Yang lebih memilukan, ayah mereka telah meninggal dunia dua tahun lalu. Dalam sekejap, dunia yang kecil bagi Nepal dan Nesya runtuh. Tak ada lagi pelukan ibu, senyum nenek, atau dekapan kakek yang mendongengkan kisah tua Toraja di malam hari.

“Anak-anak ini sekarang sebatang kara. Tapi kita percaya, mereka tidak akan sendiri,” ujar Pdt. Alfred Anggui, Ketua Badan Pekerja Sinode (BPS) Gereja Toraja, saat melayat ke rumah duka pada Minggu sore, 13 Juli 2025.

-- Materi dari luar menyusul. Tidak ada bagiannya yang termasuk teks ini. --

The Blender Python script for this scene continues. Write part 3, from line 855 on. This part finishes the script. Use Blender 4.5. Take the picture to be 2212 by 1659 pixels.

“Tuhan tidak pernah lepas tangan. Tuhan hadir dalam luka, dalam kehilangan. Mari kita mendoakan, agar penghiburan sejati hadir bagi keluarga dan anak-anak ini,” tuturnya penuh haru.

Duka Bersama
Dalam tradisi Toraja, setiap kematian adalah momen sakral dan penuh penghormatan. Tapi tragedi ini membuat semua tatanan adat seolah tak siap. Rumah-rumah di Bangkelekila dan Tikala penuh isak tangis. Di gereja-gereja, jemaat menunduk dalam doa. Di lorong-lorong rumah sakit, keluarga korban menanti kabar, antara harap dan cemas. Satu korban lain, Martha Indan, telah dirujuk ke Makassar karena kondisi luka serius.

Seruan Solidaritas dan Doa Umat
Pdt. Alfred menyerukan agar seluruh umat Gereja Toraja dan masyarakat umum mendoakan para korban, baik yang berpulang maupun yang masih dalam proses penyembuhan.
“Dalam momen duka seperti ini, kita harus bersatu. Menjadi pelipur lara bagi yang kehilangan. Menjadi tangan Tuhan yang menghibur, memberi harapan,” ujar Alfred.
Pihak Gereja Toraja juga menyatakan akan melakukan pendampingan pastoral dan dukungan moral bagi keluarga korban, terutama bagi anak-anak seperti Nepal dan Nesya yang kini harus menjalani hidup tanpa orang tua.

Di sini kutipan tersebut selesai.